Illegittimo l’accertamento di maggiori ricavi basato sull’applicazione degli studi di settore se la società è caratterizzata da ristretta compagine familiare e i soci risultino sia dipendenti che amministratori: non sussistono, in tale ipotesi, i presupposti legittimanti la presunzione del comportamento antieconomico.
E’ stata confermata, dalla Cassazione, la statuizione con cui la CTR aveva accolto le ragioni di una Srl, oppostasi ad un avviso di accertamento per maggiori ricavi non dichiarati ai fini Ires, Irap e Iva.
L’Ufficio finanziario aveva considerato le voci di costi per retribuzioni di dipendenti, per contributi e accantonamenti superiori all’utile di esercizio dichiarato nonché l’inadeguatezza della percentuale di ricarico applicata come indici di un ricorrente comportamento antieconomico, alla luce delle risultanze dello studio di settore applicato.
Secondo le Commissioni tributarie adite, per contro, poiché la società era caratterizzata da una ristretta compagine familiare e i soci risultavano allo stesso tempo dipendenti e amministratori, non sussistevano i presupposti per l’applicazione della presunzione del comportamento antieconomico.
Come risultava dai rispettivi CUD, infatti, tutti i soci erano inquadrati come soci-lavoratori, percependo mensilmente un reddito da lavoro dipendente e ciò era confermato dall’iscrizione di ciascuno di essi alla gestione commercianti dell’INPS con versamento dei relativi contributi.
Con comunicato stampa del 27 giugno 2007, del resto, la stessa Agenzia delle Entrate, in ordine alle cause giustificative della non congruità dello studio di settore in presenza di compensi erogati agli amministratori, aveva chiarito che le risultanze degli studi medesimi non erano attendibili per l’insussistenza dei presupposti dell’accertamento posto in essere ovvero della incoerenza dell’indice di produttività per addetto e della incongruità dei ricavi dichiarati.
L’Ufficio finanziario aveva promosso, comunque, ricorso davanti ai giudici di legittimità, lamentando violazione e falsa applicazione di legge.
Motivo, questo, giudicato inammissibile e infondato dalla Corte di cassazione, per come si legge nel testo dell’ordinanza n. 17303 del 17 giugno 2021.
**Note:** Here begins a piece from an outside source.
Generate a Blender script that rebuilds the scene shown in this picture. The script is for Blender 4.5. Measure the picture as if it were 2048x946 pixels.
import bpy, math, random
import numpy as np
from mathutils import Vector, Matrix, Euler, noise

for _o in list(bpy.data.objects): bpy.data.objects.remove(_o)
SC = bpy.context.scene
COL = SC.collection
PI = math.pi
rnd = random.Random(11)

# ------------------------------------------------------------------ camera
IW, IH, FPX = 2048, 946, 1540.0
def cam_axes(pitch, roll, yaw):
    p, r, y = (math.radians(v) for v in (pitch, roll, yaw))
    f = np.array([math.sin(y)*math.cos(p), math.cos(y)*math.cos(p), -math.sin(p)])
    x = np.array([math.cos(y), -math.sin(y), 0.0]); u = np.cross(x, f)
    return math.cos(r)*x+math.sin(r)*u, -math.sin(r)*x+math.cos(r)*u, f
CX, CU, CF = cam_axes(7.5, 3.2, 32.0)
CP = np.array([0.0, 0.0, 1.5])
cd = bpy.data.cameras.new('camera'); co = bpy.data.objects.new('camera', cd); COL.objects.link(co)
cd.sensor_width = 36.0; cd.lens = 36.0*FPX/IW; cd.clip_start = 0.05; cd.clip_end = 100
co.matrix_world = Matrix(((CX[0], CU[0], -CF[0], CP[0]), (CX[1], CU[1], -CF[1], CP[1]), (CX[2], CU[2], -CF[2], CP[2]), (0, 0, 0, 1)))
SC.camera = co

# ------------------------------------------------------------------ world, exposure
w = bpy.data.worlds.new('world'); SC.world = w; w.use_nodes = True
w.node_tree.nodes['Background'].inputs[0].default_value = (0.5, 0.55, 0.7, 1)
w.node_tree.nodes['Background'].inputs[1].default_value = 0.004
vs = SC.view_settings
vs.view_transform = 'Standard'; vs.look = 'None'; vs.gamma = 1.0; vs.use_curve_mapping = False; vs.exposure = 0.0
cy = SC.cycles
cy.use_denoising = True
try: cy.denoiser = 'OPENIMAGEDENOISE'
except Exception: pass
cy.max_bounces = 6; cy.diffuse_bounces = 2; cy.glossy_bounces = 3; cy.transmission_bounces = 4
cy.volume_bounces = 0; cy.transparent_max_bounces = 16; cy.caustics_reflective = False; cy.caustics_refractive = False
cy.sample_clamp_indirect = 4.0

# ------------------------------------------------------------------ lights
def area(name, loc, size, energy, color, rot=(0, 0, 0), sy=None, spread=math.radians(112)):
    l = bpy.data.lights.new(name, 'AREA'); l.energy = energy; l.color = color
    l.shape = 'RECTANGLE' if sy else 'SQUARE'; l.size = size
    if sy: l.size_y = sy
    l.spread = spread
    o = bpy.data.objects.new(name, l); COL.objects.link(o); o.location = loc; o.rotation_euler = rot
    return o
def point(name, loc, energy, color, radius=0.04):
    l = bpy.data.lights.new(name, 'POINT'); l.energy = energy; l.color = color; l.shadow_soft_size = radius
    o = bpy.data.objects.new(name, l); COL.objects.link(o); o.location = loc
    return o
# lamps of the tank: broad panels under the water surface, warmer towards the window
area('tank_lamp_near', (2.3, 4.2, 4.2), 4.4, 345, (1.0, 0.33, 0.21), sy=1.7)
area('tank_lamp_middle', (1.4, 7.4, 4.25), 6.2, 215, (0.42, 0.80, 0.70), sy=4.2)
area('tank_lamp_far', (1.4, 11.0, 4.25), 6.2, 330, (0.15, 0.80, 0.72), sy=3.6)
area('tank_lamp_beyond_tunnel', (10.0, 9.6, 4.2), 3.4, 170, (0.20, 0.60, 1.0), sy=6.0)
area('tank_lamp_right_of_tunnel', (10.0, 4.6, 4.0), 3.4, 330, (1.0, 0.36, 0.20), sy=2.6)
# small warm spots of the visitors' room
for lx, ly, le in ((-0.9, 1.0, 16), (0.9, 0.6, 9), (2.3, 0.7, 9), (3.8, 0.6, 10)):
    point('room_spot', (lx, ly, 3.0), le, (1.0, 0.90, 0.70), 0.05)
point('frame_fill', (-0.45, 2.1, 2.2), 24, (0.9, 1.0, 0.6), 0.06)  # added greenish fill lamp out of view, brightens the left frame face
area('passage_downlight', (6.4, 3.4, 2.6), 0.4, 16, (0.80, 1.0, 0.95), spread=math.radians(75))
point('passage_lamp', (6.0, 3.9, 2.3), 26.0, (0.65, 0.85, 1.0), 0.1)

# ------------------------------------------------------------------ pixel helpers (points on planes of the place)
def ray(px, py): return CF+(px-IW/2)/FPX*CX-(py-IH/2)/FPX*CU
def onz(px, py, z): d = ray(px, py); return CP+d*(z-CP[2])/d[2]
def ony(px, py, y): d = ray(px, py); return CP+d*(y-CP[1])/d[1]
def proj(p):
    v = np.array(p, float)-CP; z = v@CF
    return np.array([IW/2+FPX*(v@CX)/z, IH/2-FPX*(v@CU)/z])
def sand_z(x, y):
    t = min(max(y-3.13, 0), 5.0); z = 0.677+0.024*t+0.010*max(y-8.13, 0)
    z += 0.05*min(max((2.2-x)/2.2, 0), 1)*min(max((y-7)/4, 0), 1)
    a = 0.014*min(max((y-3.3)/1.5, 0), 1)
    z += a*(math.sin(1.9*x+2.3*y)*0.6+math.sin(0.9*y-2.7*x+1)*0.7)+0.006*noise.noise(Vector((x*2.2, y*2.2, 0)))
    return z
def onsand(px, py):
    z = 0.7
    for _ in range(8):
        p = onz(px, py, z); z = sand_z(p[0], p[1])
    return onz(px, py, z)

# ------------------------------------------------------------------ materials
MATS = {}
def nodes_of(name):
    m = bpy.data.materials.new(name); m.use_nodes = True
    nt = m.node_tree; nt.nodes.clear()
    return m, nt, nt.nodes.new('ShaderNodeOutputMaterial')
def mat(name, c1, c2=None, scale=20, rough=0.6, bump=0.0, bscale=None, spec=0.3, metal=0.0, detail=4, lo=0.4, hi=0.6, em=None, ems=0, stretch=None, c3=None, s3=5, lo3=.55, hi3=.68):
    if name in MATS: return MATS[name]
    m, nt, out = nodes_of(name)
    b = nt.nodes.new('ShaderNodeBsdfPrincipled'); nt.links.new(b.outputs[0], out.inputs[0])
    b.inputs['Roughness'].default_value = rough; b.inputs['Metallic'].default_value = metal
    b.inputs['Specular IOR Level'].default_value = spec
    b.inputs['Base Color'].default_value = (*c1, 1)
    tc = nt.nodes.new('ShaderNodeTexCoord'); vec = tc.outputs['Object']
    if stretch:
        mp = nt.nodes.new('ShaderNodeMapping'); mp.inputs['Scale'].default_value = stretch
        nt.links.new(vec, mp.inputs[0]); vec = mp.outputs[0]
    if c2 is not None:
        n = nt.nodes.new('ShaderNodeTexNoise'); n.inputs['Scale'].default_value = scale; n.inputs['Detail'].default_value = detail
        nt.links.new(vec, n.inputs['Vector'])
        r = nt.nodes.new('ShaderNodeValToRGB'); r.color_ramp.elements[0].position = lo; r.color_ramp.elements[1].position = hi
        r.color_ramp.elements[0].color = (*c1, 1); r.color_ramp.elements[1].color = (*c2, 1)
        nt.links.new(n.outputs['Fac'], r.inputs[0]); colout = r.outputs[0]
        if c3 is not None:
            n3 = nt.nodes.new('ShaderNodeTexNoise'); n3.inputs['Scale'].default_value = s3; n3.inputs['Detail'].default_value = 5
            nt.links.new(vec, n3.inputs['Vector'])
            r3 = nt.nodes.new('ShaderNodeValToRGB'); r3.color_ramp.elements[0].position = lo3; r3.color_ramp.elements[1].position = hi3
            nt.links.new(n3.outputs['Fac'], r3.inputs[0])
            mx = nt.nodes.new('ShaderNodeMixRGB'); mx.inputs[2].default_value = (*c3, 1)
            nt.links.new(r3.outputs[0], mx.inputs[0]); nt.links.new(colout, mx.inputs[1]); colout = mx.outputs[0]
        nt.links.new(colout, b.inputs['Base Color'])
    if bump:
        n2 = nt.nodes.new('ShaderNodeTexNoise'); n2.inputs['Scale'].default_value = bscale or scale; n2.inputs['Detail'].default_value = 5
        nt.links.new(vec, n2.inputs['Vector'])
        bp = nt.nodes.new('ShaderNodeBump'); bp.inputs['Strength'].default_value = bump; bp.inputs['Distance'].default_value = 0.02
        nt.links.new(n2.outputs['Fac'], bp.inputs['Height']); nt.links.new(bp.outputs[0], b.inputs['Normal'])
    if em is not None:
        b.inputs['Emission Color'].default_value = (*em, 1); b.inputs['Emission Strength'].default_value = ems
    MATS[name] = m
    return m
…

Correttamente, la Commissione regionale aveva considerato sostanzialmente sussistente, nella specie, la causa giustificativa del contestato scostamento dallo studio di settore commentato nel citato comunicato stampa dell’Agenzia.
Era stato ritenuto, infatti, che i costi per lavoro dipendente sostenuti dalla società, stante la stretta compagine familiare della stessa nella quale i soci erano al tempo stesso dipendenti e amministratori, concretizzasse una valida circostanza tale da rendere inattendibili le risultanze dell’applicazione degli studi di settore.
Conclusioni a cui ha aderito anche la Suprema corte, secondo la quale la CTR aveva fatto corretta applicazione dei principi in tema di studi di settore e gestione antieconomica.
I giudici di secondo grado, a fronte di un accertamento di maggiori ricavi non dichiarati, basata sull’applicazione dello studio di settore per antieconomicità di gestione, avevano ritenuto provata - con una valutazione di merito non sindacabile in sede di legittimità - la esclusione dell’attività d’impresa dall’area di applicazione degli standards.
Ciò, come sottolineato, in considerazione della sussistenza, avuto riguardo alla ristretta compagine e all’inquadramento dei soci, della causa di giustificazione dello scostamento, in relazione all’indicatore del “valore aggiunto per addetto” delle spese per lavoro dipendente.